§ **WHAT YOU HAVE TO DO**
Repeat every line of the listing below exactly, minus the pictures.
=== DATA LINES ===
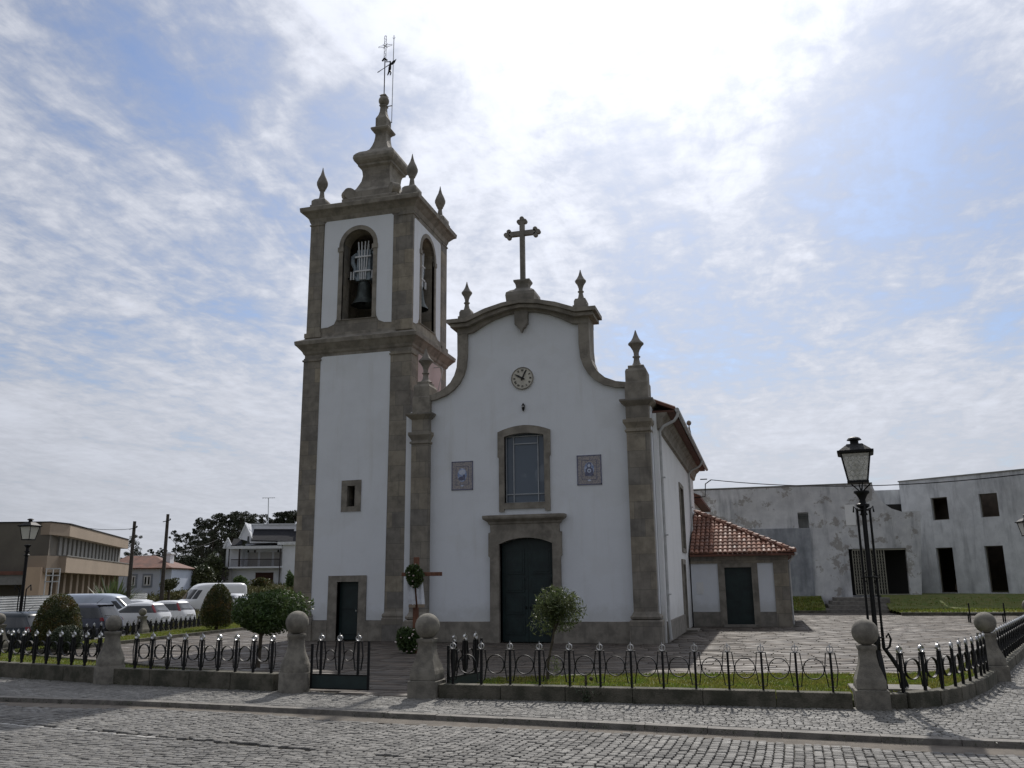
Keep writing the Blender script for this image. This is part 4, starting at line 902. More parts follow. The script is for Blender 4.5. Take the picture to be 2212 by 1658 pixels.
tl = MB(); hd_ = (Vector((AX, AYr, AZ)) - Vector((EX, EYf, EZ))); L = hd_.length; hu = hd_.normalized(); side = hu.cross(Z).normalized(); up2 = side.cross(hu)
for i in range(int(L / .36)): tile(Vector((EX, EYf, EZ + .06)) + hu * (i * .36), side, -hu, up2, .44, .12, .10)
tl.build('hip_tiles', 'roof_tile', annex, 60)
m = MB(); m.tube([(EX - .1, EYf + .35, EZ - .05), (EX - .1, EYf + .35, EZ - .2), (1.17, AY + .1, EZ - .42), (1.17, AY + .1, .1)], .04, 8); m.tube([(EX + .06, EYf, EZ - .04), (EX + .06, 49.8, EZ - .04)], .06, 8); m.build('downpipe', 'pipe', annex, 40)
# ================================================================== CABLE
bk = on(1512, 1040, 'y', 46.0)
cb = thing('power_cable', (bk.x, bk.y, bk.z), 'black overhead cable strung from the church eaves across the grey building', 'cable')
m = MB(); pa = on(1536, 1036, 'y', 46.0); pb = on(2300, 1012, 'y', 40.0)
m.tube([tuple(pa.lerp(pb, i / 20) - Z * (.5 * 4 * (i / 20) * (1 - i / 20))) for i in range(21)], .022, 6); m.build('wire', 'iron', cb)
m = MB(); m.tube([(-3.2, 46.0, pa.z - .9), (pa.x - .35, 46, pa.z - .85), (pa.x - .3, 46, pa.z - .2), tuple(pa)], .03, 6); m.box(pa.x - .55, pa.x - .2, 45.97, 46.03, pa.z + .02, pa.z + .07); m.build('bracket', 'iron', cb)
# ================================================================== WEATHERED BUILDING (right)
BY = 62.0; BZ = .95
P = lambda x, y, Yv=BY: (lambda q: (q.x, q.z))(on((2400 + .6252 * x) / 1.7102, (1400 + .6252 * y) / 1.7102, 'y', Yv))
hall = thing('hall', (3, BY, BZ), 'long weathered grey-white hall wall with peeling paint and a folding gate', 'building')
tp = [P(330, 662), P(700, 650), P(1180, 630), P(1315, 627)]; zt = 8.15
curve = [P(1320, 640), P(1345, 690), P(1385, 735), P(1430, 765), P(1490, 783)]
outl = [(-6, BZ - 1), (P(1200, 1274)[0], BZ - 1), (P(1200, 1274)[0], P(1190, 1003)[1]), (P(1515, 993)[0], P(1190, 1003)[1]), (P(1540, 1275)[0], BZ - 1), (P(1600, 1275)[0], BZ - 1), (P(1600, 783)[0], curve[-1][1])] + curve[::-1] + [(tp[3][0], zt), (-6, zt - .05)]
wn = [P(873, 788), P(932, 788), P(940, 880), P(880, 882)]; wn = [(wn[0][0], wn[3][1]), (wn[0][0], wn[0][1]), (wn[1][0] + .05, wn[0][1]), (wn[1][0] + .05, wn[3][1])]
MB().poly(outl, [wn], (0, BY, 0), X, Z, -Y, .5).build('front_wall', 'weathered_peel', hall)
m = MB(); m.box(-6, tp[3][0], BY - .05, BY + .55, zt + .0, zt + .07); m.build('wall_coping', 'panel_grey', hall)
lo_ = P(700, 885); m = MB(); m.box(-6, P(945, 885)[0], BY - .12, BY - .003, BZ - .9, lo_[1]); m.build('rendered_base', 'weathered_dark', hall)
q0, q1 = P(1150, 742), P(1212, 862); m = MB(); m.box(q0[0], q1[0] + .1, BY - .04, BY - .003, q1[1], q0[1]); m.build('repaired_patch', 'plaster_side', hall)
m = MB(); m.box(-6, 10.5, BY + .5, BY + 9, -.1, .9); m.box(-6, 10.5, BY + 8.5, BY + 9, .9, 6.9); m.box(-6, -5.5, BY + .5, BY + 9, .9, 6.9); m.box(P(1330, 700)[0] - 8, 10.5, BY + 5.4, BY + 5.8, 4, P(1400, 655, BY + 5.4)[1]); m.box(-6, P(1200, 1000)[0] - .8, BY + .5, BY + 8.5, 6.3, 6.9); m.build('rear_walls', 'weathered', hall)
m = MB(); m.box(P(1190, 1003)[0], 10, BY + 3.0, BY + 3.2, .9, 5); m.box(P(1190, 1003)[0], 10, BY + .5, BY + 3.0, P(1190, 1003)[1] + .05, P(1190, 1003)[1] + .15); m.build('dark_interior', 'dark_inside', hall)
ms = P(1400, 740, BY + 5.3); m = MB(); m.box(P(1395, 740, BY + 5.3)[0], P(1500, 740, BY + 5.3)[0], BY + 5.33, BY + 5.39, P(1440, 785, BY + 5.3)[1], ms[1]); m.build('window', 'dark_inside', hall)
gx0, gx1, gz1 = P(1192, 1004)[0] + .05, P(1382, 1000)[0], P(1192, 1004)[1] - .1
m = MB(); ng = 13
for i in range(ng):
    x = gx0 + (gx1 - gx0) * i / (ng - 1); m.box(x - .03, x + .03, BY + .1, BY + .14, BZ + .05, gz1)
for k in range(6):
    z0 = BZ + .3 + k * (gz1 - BZ - .5) / 6; dz = (gz1 - BZ - .5) / 6
    for i in range(ng - 1):
        xa = gx0 + (gx1 - gx0) * i / (ng - 1); xb = gx0 + (gx1 - gx0) * (i + 1) / (ng - 1)
        m.tube([(xa, BY + .09, z0), (xb, BY + .09, z0 + dz * .5), (xa, BY + .09, z0 + dz)], .012, 4)
m.box(gx0, P(1535, 1000)[0], BY + .06, BY + .2, gz1, gz1 + .09); m.box(gx0, P(1535, 1000)[0], BY + .06, BY + .2, BZ, BZ + .06)
m.build('folding_gate', 'gate_cream', hall)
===
§ **TASK ANSWER**
Keep writing the Blender script for this image. This is part 4, starting at line 902. More parts follow. The script is for Blender 4.5. Take the picture to be 2212 by 1658 pixels.
tl = MB(); hd_ = (Vector((AX, AYr, AZ)) - Vector((EX, EYf, EZ))); L = hd_.length; hu = hd_.normalized(); side = hu.cross(Z).normalized(); up2 = side.cross(hu)
for i in range(int(L / .36)): tile(Vector((EX, EYf, EZ + .06)) + hu * (i * .36), side, -hu, up2, .44, .12, .10)
tl.build('hip_tiles', 'roof_tile', annex, 60)
m = MB(); m.tube([(EX - .1, EYf + .35, EZ - .05), (EX - .1, EYf + .35, EZ - .2), (1.17, AY + .1, EZ - .42), (1.17, AY + .1, .1)], .04, 8); m.tube([(EX + .06, EYf, EZ - .04), (EX + .06, 49.8, EZ - .04)], .06, 8); m.build('downpipe', 'pipe', annex, 40)
# ================================================================== CABLE
bk = on(1512, 1040, 'y', 46.0)
cb = thing('power_cable', (bk.x, bk.y, bk.z), 'black overhead cable strung from the church eaves across the grey building', 'cable')
m = MB(); pa = on(1536, 1036, 'y', 46.0); pb = on(2300, 1012, 'y', 40.0)
m.tube([tuple(pa.lerp(pb, i / 20) - Z * (.5 * 4 * (i / 20) * (1 - i / 20))) for i in range(21)], .022, 6); m.build('wire', 'iron', cb)
m = MB(); m.tube([(-3.2, 46.0, pa.z - .9), (pa.x - .35, 46, pa.z - .85), (pa.x - .3, 46, pa.z - .2), tuple(pa)], .03, 6); m.box(pa.x - .55, pa.x - .2, 45.97, 46.03, pa.z + .02, pa.z + .07); m.build('bracket', 'iron', cb)
# ================================================================== WEATHERED BUILDING (right)
BY = 62.0; BZ = .95
P = lambda x, y, Yv=BY: (lambda q: (q.x, q.z))(on((2400 + .6252 * x) / 1.7102, (1400 + .6252 * y) / 1.7102, 'y', Yv))
hall = thing('hall', (3, BY, BZ), 'long weathered grey-white hall wall with peeling paint and a folding gate', 'building')
tp = [P(330, 662), P(700, 650), P(1180, 630), P(1315, 627)]; zt = 8.15
curve = [P(1320, 640), P(1345, 690), P(1385, 735), P(1430, 765), P(1490, 783)]
outl = [(-6, BZ - 1), (P(1200, 1274)[0], BZ - 1), (P(1200, 1274)[0], P(1190, 1003)[1]), (P(1515, 993)[0], P(1190, 1003)[1]), (P(1540, 1275)[0], BZ - 1), (P(1600, 1275)[0], BZ - 1), (P(1600, 783)[0], curve[-1][1])] + curve[::-1] + [(tp[3][0], zt), (-6, zt - .05)]
wn = [P(873, 788), P(932, 788), P(940, 880), P(880, 882)]; wn = [(wn[0][0], wn[3][1]), (wn[0][0], wn[0][1]), (wn[1][0] + .05, wn[0][1]), (wn[1][0] + .05, wn[3][1])]
MB().poly(outl, [wn], (0, BY, 0), X, Z, -Y, .5).build('front_wall', 'weathered_peel', hall)
m = MB(); m.box(-6, tp[3][0], BY - .05, BY + .55, zt + .0, zt + .07); m.build('wall_coping', 'panel_grey', hall)
lo_ = P(700, 885); m = MB(); m.box(-6, P(945, 885)[0], BY - .12, BY - .003, BZ - .9, lo_[1]); m.build('rendered_base', 'weathered_dark', hall)
q0, q1 = P(1150, 742), P(1212, 862); m = MB(); m.box(q0[0], q1[0] + .1, BY - .04, BY - .003, q1[1], q0[1]); m.build('repaired_patch', 'plaster_side', hall)
m = MB(); m.box(-6, 10.5, BY + .5, BY + 9, -.1, .9); m.box(-6, 10.5, BY + 8.5, BY + 9, .9, 6.9); m.box(-6, -5.5, BY + .5, BY + 9, .9, 6.9); m.box(P(1330, 700)[0] - 8, 10.5, BY + 5.4, BY + 5.8, 4, P(1400, 655, BY + 5.4)[1]); m.box(-6, P(1200, 1000)[0] - .8, BY + .5, BY + 8.5, 6.3, 6.9); m.build('rear_walls', 'weathered', hall)
m = MB(); m.box(P(1190, 1003)[0], 10, BY + 3.0, BY + 3.2, .9, 5); m.box(P(1190, 1003)[0], 10, BY + .5, BY + 3.0, P(1190, 1003)[1] + .05, P(1190, 1003)[1] + .15); m.build('dark_interior', 'dark_inside', hall)
ms = P(1400, 740, BY + 5.3); m = MB(); m.box(P(1395, 740, BY + 5.3)[0], P(1500, 740, BY + 5.3)[0], BY + 5.33, BY + 5.39, P(1440, 785, BY + 5.3)[1], ms[1]); m.build('window', 'dark_inside', hall)
gx0, gx1, gz1 = P(1192, 1004)[0] + .05, P(1382, 1000)[0], P(1192, 1004)[1] - .1
m = MB(); ng = 13
for i in range(ng):
    x = gx0 + (gx1 - gx0) * i / (ng - 1); m.box(x - .03, x + .03, BY + .1, BY + .14, BZ + .05, gz1)
for k in range(6):
    z0 = BZ + .3 + k * (gz1 - BZ - .5) / 6; dz = (gz1 - BZ - .5) / 6
    for i in range(ng - 1):
        xa = gx0 + (gx1 - gx0) * i / (ng - 1); xb = gx0 + (gx1 - gx0) * (i + 1) / (ng - 1)
        m.tube([(xa, BY + .09, z0), (xb, BY + .09, z0 + dz * .5), (xa, BY + .09, z0 + dz)], .012, 4)
m.box(gx0, P(1535, 1000)[0], BY + .06, BY + .2, gz1, gz1 + .09); m.box(gx0, P(1535, 1000)[0], BY + .06, BY + .2, BZ, BZ + .06)
m.build('folding_gate', 'gate_cream', hall)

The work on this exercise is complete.